In two replies signed by its Director, Legal & Regulatory Services, Josephine Amuwa and Head, Legal Registry Services Unit, Jerry Ugwu, however, the NCC defended its decision not to make public details about compliance with the regulatory framework before consumers were denied access to Twitter.
Specifically, the NCC, in its July 5 reply to the request, cited security reasons for its refusal to release details about its compliance with the regulatory framework before it issued directive the blocked access to Twitter on June 4.
Rather than issuing a regulatory directive on the conduct of Twitter, the letter revealed that the federal government only issued a press release directing telecom operators to block all users from accessing Twitter nationwide, a clear violation of the provision of the NCC Act.
The letter argued that the directive of the NCC to telecom operators “to block consumers access to Twitter did not follow due process as provided under the NCC Act,” observing that a press release “is not a regulatory directive” the legislation envisaged under its Section 53 (1-2).
As stipulated in the Act, for instance, Section 53(1) mandated the commission “to issue directions in writing to any person regarding the compliance or non-compliance of any licence conditions or provisions of this Act or its subsidiary legislation, including, but not limited to the remedy of a breach of any licence condition or the provisions of this Act or its subsidiary legislation.

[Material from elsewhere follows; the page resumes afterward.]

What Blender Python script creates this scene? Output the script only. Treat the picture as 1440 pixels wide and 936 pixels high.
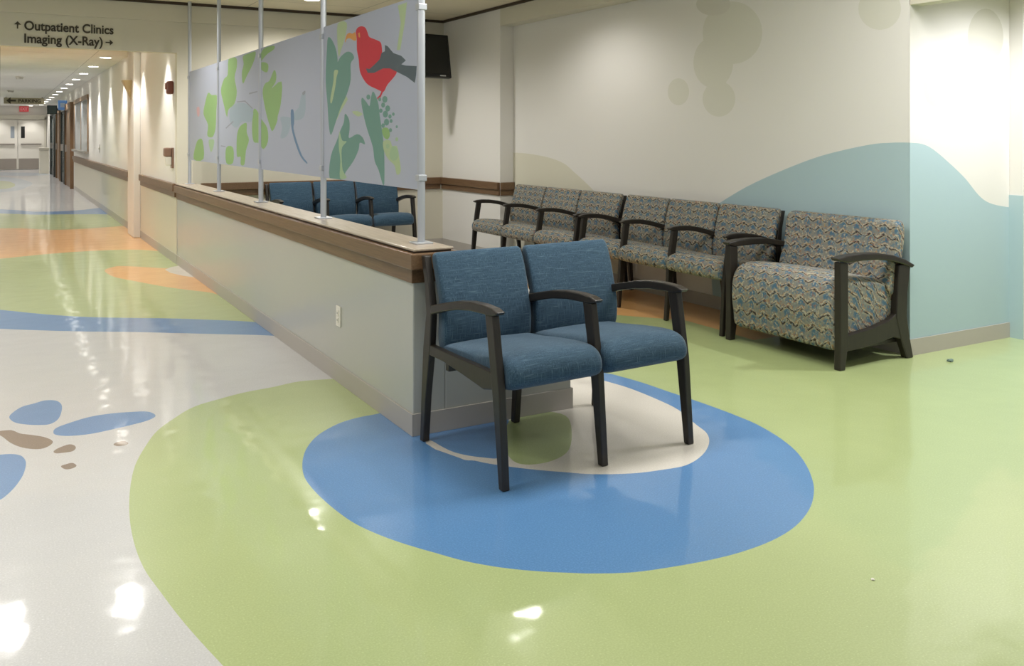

Section 53(2) provided that the NCC “shall, before issuing a direction under subsection (1) of this section, issue a notice in writing to the person specifying the nature of required compliance and the person shall be granted an opportunity to be heard or may submit a written submission within a reasonable time period specified in the notice on the reasons for his conduct or activity.”

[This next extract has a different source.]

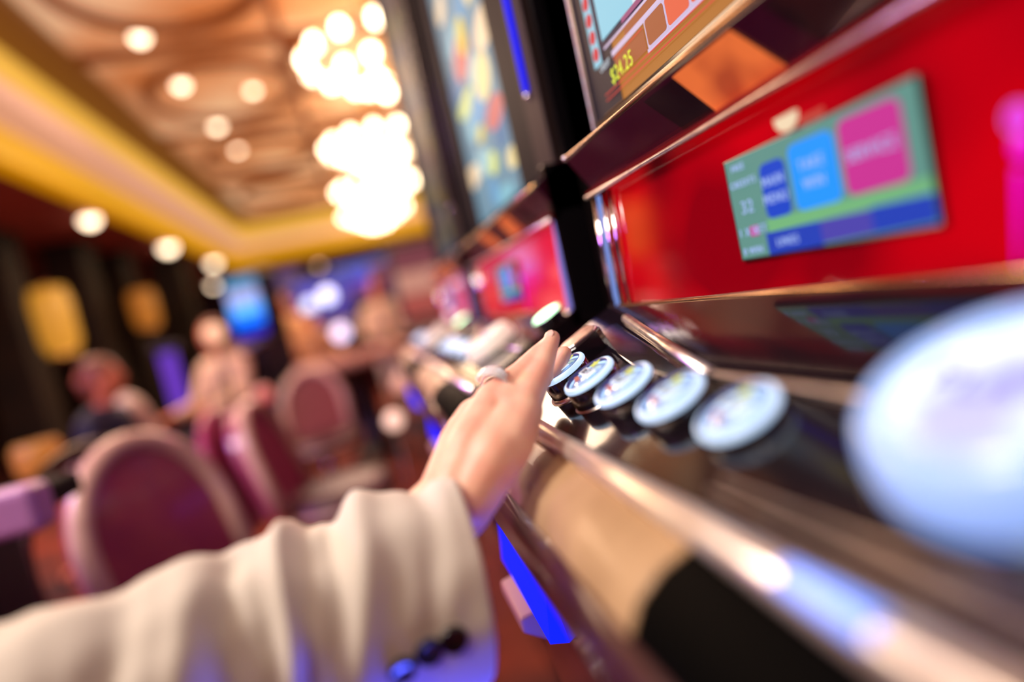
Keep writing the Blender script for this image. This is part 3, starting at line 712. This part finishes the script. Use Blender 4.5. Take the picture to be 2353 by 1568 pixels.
# ================================================================ CHAIRS
M_leather = mat('burgundy_leather', (.36, .045, .10), .38, coat=.3, color2=(.42, .07, .10), noise_scale=12)
M_piping = mat('pale_piping', srgb(222, 176, 160), .35, coat=.5)
M_pinkl = mat('rose_leather', (.36, .05, .14), .4, coat=.3)
def chair(loc, rz, label, seat_m, scale=1.0, wide=.24, frame_m=None):
    t = root('casino_chair', label, 'chair', loc, 'upholstered casino chairs', rz)
    def dome(w_, h_, z0, n=20):
        pts = [(-w_, z0)]
        for k in range(n + 1):
            a = PI - PI * k / n; pts.append((w_ * math.cos(a), z0 + h_ * .45 + h_ * .55 * math.sin(a)))
        pts.append((w_, z0)); return pts
    lean_ = lambda z: -(z - .5) * .24
    # local: back faces +y, seat towards +y ; frame shell behind
    def slab(w_, h_, z0, y0_, y1_):
        return MB().extr([(a, y0_ + lean_(b), b) for a, b in dome(w_, h_, z0)], (0, y1_ - y0_, 0))
    bk = slab(wide, .50, .50, 0, .085).build('backrest', seat_m, t, bevel=.03)
    outl = [Vector((a, .085 + lean_(b), b)) for a, b in dome(wide - .006, .49, .505)]
    MB().tube(outl, .03, 10).build('piping', M_piping, bk)
    outl = [Vector((a, -.07 + lean_(b), b)) for a, b in dome(wide + .05, .54, .46)]
    MB().tube(outl, .024, 12).build('back_frame', frame_m or mat('dark_chrome', (.10, .08, .08), .12, metal=1), t)
    if frame_m: slab(wide + .04, .53, .47, -.09, -.06).build('back_shell', frame_m, t, bevel=.012)
    sm = MB().lathe((0, .27, .44), (0, 0, 1), [(0, 0), (.25, 0), (.27, .04), (.25, .09), (.15, .105), (0, .11)], 32).build('seat', mat('seat_leather', (.06, .01, .02), .45), t)
    MB().lathe((0, .27, .44), (0, 0, 1), [(.268, .03), (.275, .04), (.268, .05)], 32).build('piping', M_piping, sm)
    MB().tube([(0, .27, .03), (0, .27, .44)], .035, 14).build('pedestal', M_chrome, t)
    MB().lathe((0, .27, 0), (0, 0, 1), [(0, 0), (.26, 0), (.26, .015), (.05, .04), (0, .04)], 32).build('base_plate', M_chrome, t)
    MB().tube([(.0, -.02, .5), (0, .05, .42), (0, .2, .42)], .02, 8).build('back_bracket', M_chrome, t)
    t.scale = (scale, scale, scale)
    return t
c1 = P(385, 1250, y=1.75)
chair((c1.x, 1.72, FZ), math.radians(-124), 'burgundy leather chair with pale piping and dark chrome back frame, nearest at lower left', M_leather, .95, .215)
c2 = P(622, 1060, y=2.6)
chair((c2.x, 2.6, FZ), math.radians(-98), 'rose leather chair seen edge-on behind the first chair', M_pinkl, .90, .25, mat('magenta_shell', (.40, .03, .14), .4, coat=.3))
c3 = P(716, 900, y=4.2)
chair((c3.x, 4.2, FZ), math.radians(185), 'dull red round-backed chair in the middle distance below the roulette table', mat('dull_red', (.30, .05, .05), .5), .9, .22)

# purple-lit table ledge at the left
tb = root('gaming_table', 'narrow dark ledge table with lilac-lit padded edge at the far left', 'table', (P(140, 1150, y=1.15).x - .50, 1.55, FZ))
zt_ = P(60, 1118, y=1.15).z - FZ - .02
MB().box(-.7, .42, -.35, -.14, zt_ - .05, zt_).build('table_top', mat('table_black', (.008, .006, .008), .7, spec=.1), tb, bevel=.01)
MB().prism([(-.72, zt_ - .062), (.46, zt_ - .062), (.46, zt_ + .02), (-.72, zt_ + .02)], -.40, -.33).build('padded_edge', mat('lilac_vinyl', srgb(176, 120, 176), .4), tb, bevel=.015)
MB().box(-.6, .3, -.30, -.16, 0, zt_ - .05).build('table_base', M_blackm, tb, bevel=.01)

# ================================================================ PEOPLE IN THE HALL
def figure(loc, rz, label, shirt, trousers, hair, seated=True, lean=0.1, sc=1.0, arm=.35, vest=None):
    t = root('person', label, 'person', loc, None, rz)
    hipz = .55 if seated else .92
    sh = hipz + .50
    def V(x, y, z): return Vector((x, y + (z - hipz) * lean if z > hipz else y, z))
    b = MB()
    b.capsule(V(0, 0, hipz), V(0, 0, hipz + .25), .145, .135); b.capsule(V(0, 0, hipz + .25), V(0, 0, sh - .08), .135, .15)
    b.capsule(V(-.13, 0, sh - .02), V(.13, 0, sh - .02), .075, .075); b.capsule(V(0, 0, sh), V(0, .01, sh + .12), .055, .055)
    b.ell(V(0, .02, sh + .22), (.078, .098, .12)); b.capsule(V(0, .09, sh + .17), V(0, .08, sh + .13), .035, .03)
    b.ell(V(0, .125, sh + .21), (.014, .02, .024), 8, 6)
    for s in (-1, 1):
        b.ell(V(s * .08, .02, sh + .21), (.012, .02, .03), 8, 6)
        el = V(s * .23, .12, sh - .28); hd = V(s * .16, .12 + arm, sh - .30)
        b.capsule(V(s * .18, 0, sh - .03), el, .052, .042); b.capsule(el, hd, .042, .028)
        b.capsule(hd, hd + Vector((0, .09, -.005)), .032, .02)
        if seated: kn = Vector((s * .13, .44, hipz - .02)); ft = Vector((s * .13, .46, .06))
        else: kn = Vector((s * .10, .03, .50)); ft = Vector((s * .11, .0, .06))
        b.capsule(Vector((s * .09, 0, hipz)), kn, .088, .06); b.capsule(kn, ft, .058, .04); b.capsule(ft, ft + Vector((0, .15, -.02)), .042, .035)
    skin = mat('face_skin', srgb(216, 122, 88), .5)
    b.build('body', skin, t, remesh=.012, smooth_it=4)
    c = MB()
    c.capsule(V(0, 0, hipz + .02), V(0, 0, sh - .08), .158, .165); c.capsule(V(-.13, 0, sh - .02), V(.13, 0, sh - .02), .085, .085)
    for s in (-1, 1):
        el = V(s * .23, .12, sh - .28); hd = V(s * .17, .12 + arm * .85, sh - .30)
        c.capsule(V(s * .18, 0, sh - .03), el, .064, .054); c.capsule(el, hd, .054, .040)
    c.build('shirt', shirt, t, remesh=.012, smooth_it=3)
    l = MB(); l.capsule(V(-.03, 0, hipz), V(.03, 0, hipz), .155, .155)
    for s in (-1, 1):
        if seated: kn = Vector((s * .13, .44, hipz - .02)); ft = Vector((s * .13, .46, .1))
        else: kn = Vector((s * .10, .03, .50)); ft = Vector((s * .11, .0, .1))
        l.capsule(Vector((s * .09, 0, hipz)), kn, .10, .072); l.capsule(kn, ft, .07, .055)
    l.build('trousers', trousers, t, remesh=.014, smooth_it=3)
    if vest is not None:
        vv = MB(); vv.capsule(V(0, 0, hipz + .02), V(0, 0, sh - .10), .168, .172); vv.build('waistcoat', vest, t, remesh=.014, smooth_it=2)
    h = MB(); h.ell(V(0, -.005, sh + .26), (.088, .10, .10)); h.ell(V(0, -.04, sh + .20), (.082, .075, .10))
    for s in (-1, 1): h.ell(V(s * .025, .113, sh + .245), (.012, .006, .004), 8, 5)
    h.build('hair', hair, t)
    t.scale = (sc,) * 3
    return t
M_ws = mat('white_shirt', srgb(222, 205, 196), .8); M_ws2 = mat('cream_top', srgb(226, 196, 170), .8)
M_navy = mat('navy_cloth', (.004, .006, .035), .7); M_dk = mat('black_cloth', (.01, .008, .01), .8)
M_hd = mat('dark_hair', (.02, .01, .008), .5); M_hb = mat('brown_hair', (.22, .06, .03), .5)
M_red = mat('red_top', srgb(170, 62, 50), .8)
def place(px, py, y, seated, sc=1.0):
    """floor point so that the head shows near the given pixel"""
    c = P(px, py, y=y); hz = (.55 if seated else .92) + .72
    return (c.x, y, FZ), (c.z - FZ) / hz
for (px, py, y, seat, rz, lb, shirt, tr, hair, vest, lean) in (
    (186, 884, 3.5, True, -95, 'seated person in navy with a ruddy face, leaning at the left beside the dark columns', M_navy, M_navy, M_hb, None, .15),
    (292, 852, 4.3, True, 125, 'seated person in a white shirt stretching an arm, behind the person in navy', M_ws, M_dk, M_hd, None, .25),
    (500, 772, 5.2, True, 150, 'person in a white top sitting just left of the blue glowing slot screen', M_ws2, M_dk, M_hb, None, .05),
    (862, 668, 6.8, False, 180, 'standing person in a cream top left of the farthest slot machine', M_ws2, M_ws, M_hb, None, .0),
    (652, 700, 8.3, False, 170, 'standing person in a beige top right of the blue glowing slot screen', mat('beige_top', srgb(214, 160, 110), .8), M_red, M_hb, None, .0),
    (716, 738, 7.0, False, 200, 'person in a tan top standing behind the red table', mat('tan_top', srgb(190, 140, 104), .8), M_dk, M_hd, None, .05)):
    loc, s_ = place(px, py, y, seat)
    figure(loc, math.radians(rz), lb, shirt, tr, hair, seat, lean, min(max(s_, .8), 1.12), vest=vest)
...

Beyond the provisions of Section 53 (1-2) that makes mandatory issuance of regulatory directive, Section 57 (1) provided that the Commission “may hold a public inquiry on any matter of a general nature that relates to the administration of this Act or its subsidiary legislation which will serve the objects of this Act.”
Sections 58-60, 70-72 and 146-148 of the NCC Act provided further regulatory directives, guidelines and procedures, which the regulator was bound to duly observe or which required the regulator to widely consult with service providers in the telecommunication industry before arriving at agreed positions.

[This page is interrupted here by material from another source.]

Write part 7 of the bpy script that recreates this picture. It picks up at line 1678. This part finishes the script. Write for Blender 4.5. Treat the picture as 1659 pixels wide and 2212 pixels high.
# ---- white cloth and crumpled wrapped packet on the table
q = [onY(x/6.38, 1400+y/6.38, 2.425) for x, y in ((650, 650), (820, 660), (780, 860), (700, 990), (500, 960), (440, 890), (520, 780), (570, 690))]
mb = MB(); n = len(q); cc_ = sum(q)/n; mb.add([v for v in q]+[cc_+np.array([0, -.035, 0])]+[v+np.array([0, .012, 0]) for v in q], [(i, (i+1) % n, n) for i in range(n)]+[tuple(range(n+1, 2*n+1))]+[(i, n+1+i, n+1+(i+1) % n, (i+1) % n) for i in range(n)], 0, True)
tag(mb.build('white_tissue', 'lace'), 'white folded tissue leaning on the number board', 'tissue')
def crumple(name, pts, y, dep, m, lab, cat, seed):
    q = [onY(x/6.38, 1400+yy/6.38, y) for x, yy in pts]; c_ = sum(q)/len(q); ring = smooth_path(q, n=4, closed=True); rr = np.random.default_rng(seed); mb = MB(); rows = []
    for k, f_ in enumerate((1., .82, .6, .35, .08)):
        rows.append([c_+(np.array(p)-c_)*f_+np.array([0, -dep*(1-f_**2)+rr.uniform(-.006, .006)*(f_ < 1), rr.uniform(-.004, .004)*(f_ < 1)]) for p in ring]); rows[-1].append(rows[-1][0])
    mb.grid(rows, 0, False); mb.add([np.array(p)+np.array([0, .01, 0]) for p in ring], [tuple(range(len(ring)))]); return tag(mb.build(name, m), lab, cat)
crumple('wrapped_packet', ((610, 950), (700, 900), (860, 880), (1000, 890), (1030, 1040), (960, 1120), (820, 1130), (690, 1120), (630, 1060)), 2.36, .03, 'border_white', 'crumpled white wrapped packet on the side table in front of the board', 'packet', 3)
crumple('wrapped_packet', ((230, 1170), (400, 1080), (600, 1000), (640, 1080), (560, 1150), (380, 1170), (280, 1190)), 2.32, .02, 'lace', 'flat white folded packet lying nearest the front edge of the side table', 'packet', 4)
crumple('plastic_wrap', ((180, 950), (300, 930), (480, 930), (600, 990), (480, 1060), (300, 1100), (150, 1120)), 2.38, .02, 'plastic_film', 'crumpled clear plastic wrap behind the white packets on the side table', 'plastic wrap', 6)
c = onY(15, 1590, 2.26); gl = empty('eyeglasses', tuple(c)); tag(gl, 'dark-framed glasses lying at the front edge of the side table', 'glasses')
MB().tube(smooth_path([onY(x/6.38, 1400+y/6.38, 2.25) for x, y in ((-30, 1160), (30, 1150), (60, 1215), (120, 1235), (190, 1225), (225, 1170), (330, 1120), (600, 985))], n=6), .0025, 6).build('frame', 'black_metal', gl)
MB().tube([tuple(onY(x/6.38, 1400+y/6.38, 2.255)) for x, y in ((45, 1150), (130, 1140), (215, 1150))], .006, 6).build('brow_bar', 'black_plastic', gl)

The letter, thus, raised two fundamental issues, which it entreated the commission to resolve consistent with its obligations under the Freedom of Information Act, 2011.
The first bordered on whether the NCCC issued “a regulatory directive to service providers following legally stipulated directions – to wit: exposure draft for comments, which were finetuned and adopted in line with the regulatory framework.”
The second sought to find out whether the threshold of the regulatory framework under the NCC Act was met, pointing out that any activity of the NCC that flouted the provisions of the Act or its protocols would be ultra vires.
Based on its review of the whole process, the letter said: “We are of the opinion that the directive of the NCC to telecom operators to block access to Twitter did not follow due process as provided under the NCC Act.”
In its June 17 reply, the NCC acknowledged receipt of the letter of Global Rights dated June 9 in respect of the Freedom of Information Act, 2011: Directive Banning Access to Twitter in Nigeria.
It thus read: “Kindly note that we are currently reviewing your request. However, as provided for in Section 6 of the Freedom of Information Act, 2011, we hereby request for an extension of time of a further seven days to enable us to respond accordingly.”
In another reply dated July 5 and signed by NCC Director, Legal & Regulatory Services, Josephine Amuwa and Head, Legal Registry Services Unit, Jerry Ugwu, the NCC refused to provide details of its compliance with the regulatory framework under the Act before access to Twitter was blocked.
The reply said: ”We have reviewed your letter requesting that the Commission furnish you with a copy of the Federal Government’s directive to telecommunication operators to discontinue access to Twitter.
“Please, be informed that the requested information borders on issues of national security and disclosure of the same, may be injurious to the conduct of international affairs and the defence of the Federal Republic of Nigeria,” the reply noted without providing details about its decision.
The NCC, thus, justified its refusal to prove its compliance with the regulatory framework under its Act, noting that it was unable to accede to the request in line with provisions of Section 11 (1) of the Freedom of Information Act, 2011.